Bard Eclectic (Jason Baskin) at The Black Pony

Jason Baskin/Bard Eclectic is a musician who I first saw at a skater-stoner bar in St. Joseph, Missouri called Sk8bar back in March 2023. It was an open-mic show where anyone could go up and perform a song or two, or however many one wished. Baskin had a setup of keys, loopers, and other pedals. Once the music started, it was unlike anything I had heard before on the Sk8bar stage: a combination of synthesizer, percussion, melodica, and soulful vocals - all performed by one man.


On Friday, April 5, Baskin performed at The Black Pony Brewery in Maryville, Missouri. I went to the show and interviewed him about the gig, musical influences, and his approach to music.


Bard Eclectic’s artist bio has this excerpt:


Bard Eclectic is a canvas for the creative output of multi-instrumental composer-performer-educator Jason Baskin.


Built around themes like agency, self-discovery, relationships, cats, language, and a genre-blended repertoire of original music, selected covers, improvisation, and ever-shifting instrumentation, no two BE shows are alike. Supporters are encouraged to attend more than one performance in the St. Joseph and Kansas City, MO area to see the fuller scope of the project, but a “default” solo performance involves percussion, keyboard, looper, and vocals, occasionally growing or reducing to include steel drum, mandolin, flower pots, special guest performers, and more.


Currently focused on live shows and original social media content, BE is also in development stages for a series of albums, a novelized storyline, and music education outreach.

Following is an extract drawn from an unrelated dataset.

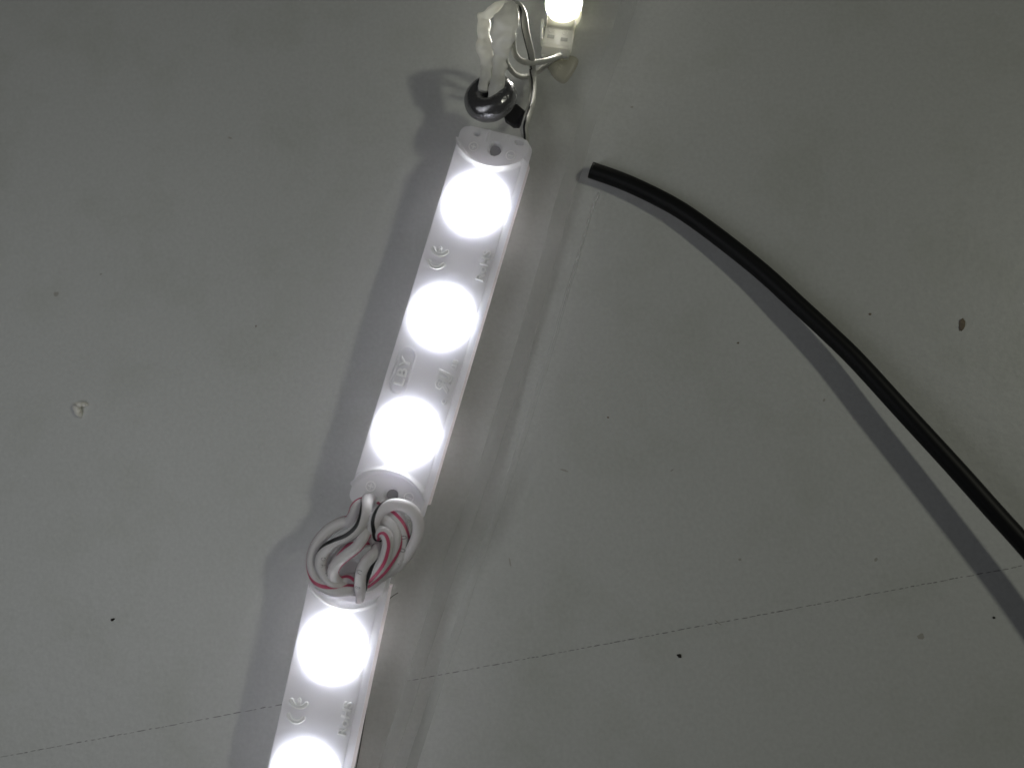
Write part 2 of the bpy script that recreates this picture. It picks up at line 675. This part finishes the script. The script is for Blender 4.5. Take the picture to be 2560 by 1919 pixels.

I interviewed Baskin after the show:


KP: Have you played in Maryville before? What did you expect?


Baskin: I’ve never played in Maryville before, but I’ve been interested in getting a feel for its music scene. I expected a preference for country music and classic rock, which seemed reinforced by conversations and a survey of the performances at local venues, though I still felt welcomed there. 


There seems to be a strong and mutually supportive connection between the town and Northwest Missouri State University, which could draw a wider palette of musicians to the area, but I imagine many visiting musicians approach either the university or local venues for performance opportunities, and not both. I think that’s common in smaller towns with universities, whereas that barrier is thinner in a more metropolitan area like KC.


KP: What was something unique about the show?


Baskin: I think every Bard Eclectic show is pretty unique already, but it’s less common for me to do an extended performance than one set either alone or in a multi-act show. Getting to fill three hours was fun—I think this was my third three-hour show—and it gave me a chance to explore wider instrumentation and a much larger contour of sound over my set list. With it having been my first show in Maryville, I wanted to offer a more comprehensive representation of my music. The middle set, my fifth iteration of “Strand” (a set-long improvisation depicting a journey across desert and ocean), has always been a one-set presentation in a multi-act show, so I enjoyed including it as part of a bigger Bard Eclectic performance for Black Pony.